I love and miss you all !!


Psalm 34:4  Ecclesiastes 5:2-3

Monday, September 5, 2011

5 Days

  Its been 5 days and I have already had an amazing time. We have moved to our permanent location and its so beautiful!! we have a mountain view and a valley view. We live next to horses and cows with amazing green scenery. The base here is so awesome, we even have a trampoline and a huge area to play games. We have played ultimate Frisbee,football and soccer so far. I will be learning how to play rugby so I'm super stoked. I have a huge room with only 6 roommates and we all get along so great. I have friends now from Canada, Switzerland, Korea, Norway,Netherlands and Germany. There aren't as many as Americans as I thought there would be, there are only 7 of us but its super awesome to hear about where other people come from.

      
   So far as a group we have shared all our life stories and God is moving in all our life's! We have had alot of free time this week because we are still getting situated. The worship here is so awesome and everyone is so nice and I'm excited to see how God uses us all together. This Wednesday we have our first speaker who will be talking to us about the Nature of God. I feel so peaceful here and comfortable. I feel like I am in a dream and haven't woke up yet. I'm so amazed at Gods love for others and I just draw closer and closer to him everyday.

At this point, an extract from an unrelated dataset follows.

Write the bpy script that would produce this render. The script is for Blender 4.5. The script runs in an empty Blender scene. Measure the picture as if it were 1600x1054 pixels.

  I have been going to bed at 10 and waking up at 6 in the morning . God has been waking me up so I have been going and doing devotionals and prayer time for an hour about each  day. God is so good. I have moments of missing home but the Lord has definitely made this place feel like a home.  Please pray that the Lord is able to just move this place and transform peoples hearts. There are alot of people here who have been hurt and need healing so also pray for the students on this DTS. I know God is up to something great and I feel like we have already become a little family.



My times are in your hands - Psalm 31:15

The Lord is my light and my salvation - Psalm 27:1

Thursday, September 1, 2011

I Have Arrived

After 20 hours of traveling i have arrived in New Zealand. My flight as50 degrees outside but this place is beautiful! Today has been a free day so we passed the football around, played many card games and then we will be doing community worship. It dosent feel like home yet, it feels odd, in a good way. Its exciting to meet everyone that I will becoming family with these next couple of months. Everyone is getting along but it is only the first day. I feel really comfortable here and i think this is a good fit for me. God is defenitly up to something good.